> **Written instruction**: Repeat all the material exactly; pictures stay out of your copy.

> **Material provided**:
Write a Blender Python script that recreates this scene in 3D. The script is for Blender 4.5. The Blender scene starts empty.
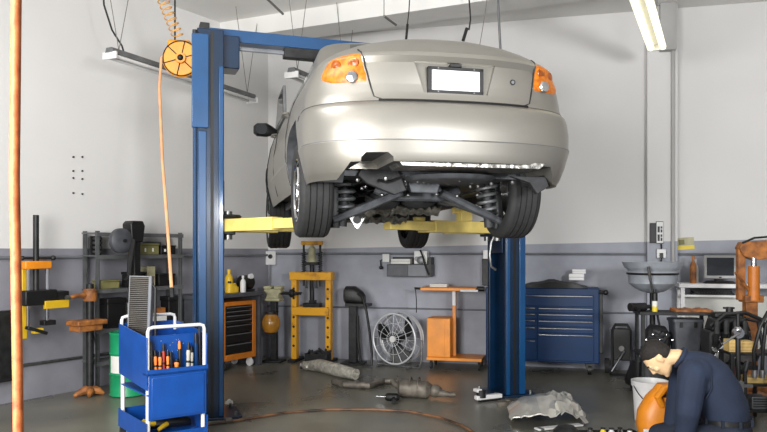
import bpy, bmesh, math, random
from mathutils import Vector, Matrix, Euler
random.seed(7)
C = bpy.context.scene.collection
PI = math.pi
F, CX, HY, CH = 730.0, 383.5, 249.0, 1.42      # lens in pixels, centre column, horizon row, eye height

def at(px, py, Y):
    return Vector(((px-CX)*Y/F, Y, CH-(py-HY)*Y/F))
def zz(py, Y): return CH-(py-HY)*Y/F
def fl(px, py):
    Y = F*CH/(py-HY)
    return Vector(((px-CX)*Y/F, Y, 0))
# plan of the two walls
CORN = Vector((-1.53, 9.69))
BD = Vector((1, -.2567)).normalized(); BN = Vector((BD.y, -BD.x))
LD = Vector((-.547, -.837)).normalized(); LN = Vector((-LD.y, LD.x))
BROT = math.atan2(BD.y, BD.x); LROT = math.atan2(-LD.y, -LD.x)
def wallpt(px, off, d, n):
    k = (px-CX)/F; o = CORN+n*off
    t = (k*o.y-o.x)/(d.x-k*d.y)
    p = o+d*t
    return p.x, p.y
def bp(px, off): return wallpt(px, off, BD, BN)
def lp(px, off): return wallpt(px, off, LD, LN)

# ---------------------------------------------------------------- materials
M = {}
def lin(c):
    def f(v):
        v /= 255.0
        return v/12.92 if v <= .04045 else ((v+.055)/1.055)**2.4
    return tuple(f(v) for v in c)+(1,)
def mat(name, rgb, rough=.5, metal=0, var=.12, scale=8, bump=0, coat=0, spec=.5, rgb2=None, thr=(.35, .7), trans=0, emit=0, rv=0):
    m = bpy.data.materials.new(name); m.use_nodes = True
    nt = m.node_tree; b = nt.nodes['Principled BSDF']
    b.inputs['Roughness'].default_value = rough; b.inputs['Metallic'].default_value = metal
    b.inputs['Coat Weight'].default_value = coat; b.inputs['Coat Roughness'].default_value = .08
    b.inputs['Specular IOR Level'].default_value = spec
    b.inputs['Transmission Weight'].default_value = trans
    tc = nt.nodes.new('ShaderNodeTexCoord'); nz = nt.nodes.new('ShaderNodeTexNoise')
    nz.inputs['Scale'].default_value = scale; nz.inputs['Detail'].default_value = 6
    nt.links.new(tc.outputs['Object'], nz.inputs['Vector'])
    rp = nt.nodes.new('ShaderNodeValToRGB')
    c = lin(rgb); c2 = lin(rgb2) if rgb2 else tuple(max(0, v*(1-2*var)) for v in c[:3])+(1,)
    rp.color_ramp.elements[0].position = thr[0]; rp.color_ramp.elements[1].position = thr[1]
    rp.color_ramp.elements[0].color = c2; rp.color_ramp.elements[1].color = c
    nt.links.new(nz.outputs['Fac'], rp.inputs['Fac']); nt.links.new(rp.outputs['Color'], b.inputs['Base Color'])
    if rv:
        mr = nt.nodes.new('ShaderNodeMapRange'); mr.inputs[3].default_value = rough-rv; mr.inputs[4].default_value = rough+rv
        nt.links.new(nz.outputs['Fac'], mr.inputs[0]); nt.links.new(mr.outputs[0], b.inputs['Roughness'])
    if bump:
        bn = nt.nodes.new('ShaderNodeBump'); bn.inputs['Strength'].default_value = bump; bn.inputs['Distance'].default_value = .01
        nt.links.new(nz.outputs['Fac'], bn.inputs['Height']); nt.links.new(bn.outputs['Normal'], b.inputs['Normal'])
    if emit:
        b.inputs['Emission Color'].default_value = c; b.inputs['Emission Strength'].default_value = emit
    M[name] = m; return m
def wallmat(name, zb, tilt, up=(212, 211, 210), lo=(140, 140, 149)):
    """white over grey, the paint line at world height zb + tilt*x"""
    m = mat(name, up, .6, var=.02, scale=1.3, bump=.04); nt = m.node_tree; b = nt.nodes['Principled BSDF']
    g = nt.nodes.new('ShaderNodeNewGeometry'); sp = nt.nodes.new('ShaderNodeSeparateXYZ'); nt.links.new(g.outputs['Position'], sp.inputs[0])
    ml = nt.nodes.new('ShaderNodeMath'); ml.operation = 'MULTIPLY_ADD'; ml.inputs[1].default_value = tilt; ml.inputs[2].default_value = zb
    nt.links.new(sp.outputs['X'], ml.inputs[0])
    lt = nt.nodes.new('ShaderNodeMath'); lt.operation = 'LESS_THAN'; nt.links.new(sp.outputs['Z'], lt.inputs[0]); nt.links.new(ml.outputs[0], lt.inputs[1])
    nz = nt.nodes.new('ShaderNodeTexNoise'); nz.inputs['Scale'].default_value = 2.2; nz.inputs['Detail'].default_value = 8
    nt.links.new(g.outputs['Position'], nz.inputs['Vector'])
    r2 = nt.nodes.new('ShaderNodeValToRGB'); r2.color_ramp.elements[0].position = .3; r2.color_ramp.elements[1].position = .62
    r2.color_ramp.elements[0].color = lin(tuple(v*.86 for v in lo)); r2.color_ramp.elements[1].color = lin(lo)
    nt.links.new(nz.outputs['Fac'], r2.inputs['Fac'])
    mx = nt.nodes.new('ShaderNodeMix'); mx.data_type = 'RGBA'
    old = b.inputs['Base Color'].links[0].from_socket
    nt.links.new(lt.outputs[0], mx.inputs['Factor']); nt.links.new(old, mx.inputs['A']); nt.links.new(r2.outputs['Color'], mx.inputs['B'])
    nt.links.new(mx.outputs['Result'], b.inputs['Base Color'])
    return m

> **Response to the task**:
Write a Blender Python script that recreates this scene in 3D. The script is for Blender 4.5. The Blender scene starts empty.
import bpy, bmesh, math, random
from mathutils import Vector, Matrix, Euler
random.seed(7)
C = bpy.context.scene.collection
PI = math.pi
F, CX, HY, CH = 730.0, 383.5, 249.0, 1.42      # lens in pixels, centre column, horizon row, eye height

def at(px, py, Y):
    return Vector(((px-CX)*Y/F, Y, CH-(py-HY)*Y/F))
def zz(py, Y): return CH-(py-HY)*Y/F
def fl(px, py):
    Y = F*CH/(py-HY)
    return Vector(((px-CX)*Y/F, Y, 0))
# plan of the two walls
CORN = Vector((-1.53, 9.69))
BD = Vector((1, -.2567)).normalized(); BN = Vector((BD.y, -BD.x))
LD = Vector((-.547, -.837)).normalized(); LN = Vector((-LD.y, LD.x))
BROT = math.atan2(BD.y, BD.x); LROT = math.atan2(-LD.y, -LD.x)
def wallpt(px, off, d, n):
    k = (px-CX)/F; o = CORN+n*off
    t = (k*o.y-o.x)/(d.x-k*d.y)
    p = o+d*t
    return p.x, p.y
def bp(px, off): return wallpt(px, off, BD, BN)
def lp(px, off): return wallpt(px, off, LD, LN)

# ---------------------------------------------------------------- materials
M = {}
def lin(c):
    def f(v):
        v /= 255.0
        return v/12.92 if v <= .04045 else ((v+.055)/1.055)**2.4
    return tuple(f(v) for v in c)+(1,)
def mat(name, rgb, rough=.5, metal=0, var=.12, scale=8, bump=0, coat=0, spec=.5, rgb2=None, thr=(.35, .7), trans=0, emit=0, rv=0):
    m = bpy.data.materials.new(name); m.use_nodes = True
    nt = m.node_tree; b = nt.nodes['Principled BSDF']
    b.inputs['Roughness'].default_value = rough; b.inputs['Metallic'].default_value = metal
    b.inputs['Coat Weight'].default_value = coat; b.inputs['Coat Roughness'].default_value = .08
    b.inputs['Specular IOR Level'].default_value = spec
    b.inputs['Transmission Weight'].default_value = trans
    tc = nt.nodes.new('ShaderNodeTexCoord'); nz = nt.nodes.new('ShaderNodeTexNoise')
    nz.inputs['Scale'].default_value = scale; nz.inputs['Detail'].default_value = 6
    nt.links.new(tc.outputs['Object'], nz.inputs['Vector'])
    rp = nt.nodes.new('ShaderNodeValToRGB')
    c = lin(rgb); c2 = lin(rgb2) if rgb2 else tuple(max(0, v*(1-2*var)) for v in c[:3])+(1,)
    rp.color_ramp.elements[0].position = thr[0]; rp.color_ramp.elements[1].position = thr[1]
    rp.color_ramp.elements[0].color = c2; rp.color_ramp.elements[1].color = c
    nt.links.new(nz.outputs['Fac'], rp.inputs['Fac']); nt.links.new(rp.outputs['Color'], b.inputs['Base Color'])
    if rv:
        mr = nt.nodes.new('ShaderNodeMapRange'); mr.inputs[3].default_value = rough-rv; mr.inputs[4].default_value = rough+rv
        nt.links.new(nz.outputs['Fac'], mr.inputs[0]); nt.links.new(mr.outputs[0], b.inputs['Roughness'])
    if bump:
        bn = nt.nodes.new('ShaderNodeBump'); bn.inputs['Strength'].default_value = bump; bn.inputs['Distance'].default_value = .01
        nt.links.new(nz.outputs['Fac'], bn.inputs['Height']); nt.links.new(bn.outputs['Normal'], b.inputs['Normal'])
    if emit:
        b.inputs['Emission Color'].default_value = c; b.inputs['Emission Strength'].default_value = emit
    M[name] = m; return m
def wallmat(name, zb, tilt, up=(212, 211, 210), lo=(140, 140, 149)):
    """white over grey, the paint line at world height zb + tilt*x"""
    m = mat(name, up, .6, var=.02, scale=1.3, bump=.04); nt = m.node_tree; b = nt.nodes['Principled BSDF']
    g = nt.nodes.new('ShaderNodeNewGeometry'); sp = nt.nodes.new('ShaderNodeSeparateXYZ'); nt.links.new(g.outputs['Position'], sp.inputs[0])
    ml = nt.nodes.new('ShaderNodeMath'); ml.operation = 'MULTIPLY_ADD'; ml.inputs[1].default_value = tilt; ml.inputs[2].default_value = zb
    nt.links.new(sp.outputs['X'], ml.inputs[0])
    lt = nt.nodes.new('ShaderNodeMath'); lt.operation = 'LESS_THAN'; nt.links.new(sp.outputs['Z'], lt.inputs[0]); nt.links.new(ml.outputs[0], lt.inputs[1])
    nz = nt.nodes.new('ShaderNodeTexNoise'); nz.inputs['Scale'].default_value = 2.2; nz.inputs['Detail'].default_value = 8
    nt.links.new(g.outputs['Position'], nz.inputs['Vector'])
    r2 = nt.nodes.new('ShaderNodeValToRGB'); r2.color_ramp.elements[0].position = .3; r2.color_ramp.elements[1].position = .62
    r2.color_ramp.elements[0].color = lin(tuple(v*.86 for v in lo)); r2.color_ramp.elements[1].color = lin(lo)
    nt.links.new(nz.outputs['Fac'], r2.inputs['Fac'])
    mx = nt.nodes.new('ShaderNodeMix'); mx.data_type = 'RGBA'
    old = b.inputs['Base Color'].links[0].from_socket
    nt.links.new(lt.outputs[0], mx.inputs['Factor']); nt.links.new(old, mx.inputs['A']); nt.links.new(r2.outputs['Color'], mx.inputs['B'])
    nt.links.new(mx.outputs['Result'], b.inputs['Base Color'])
    return m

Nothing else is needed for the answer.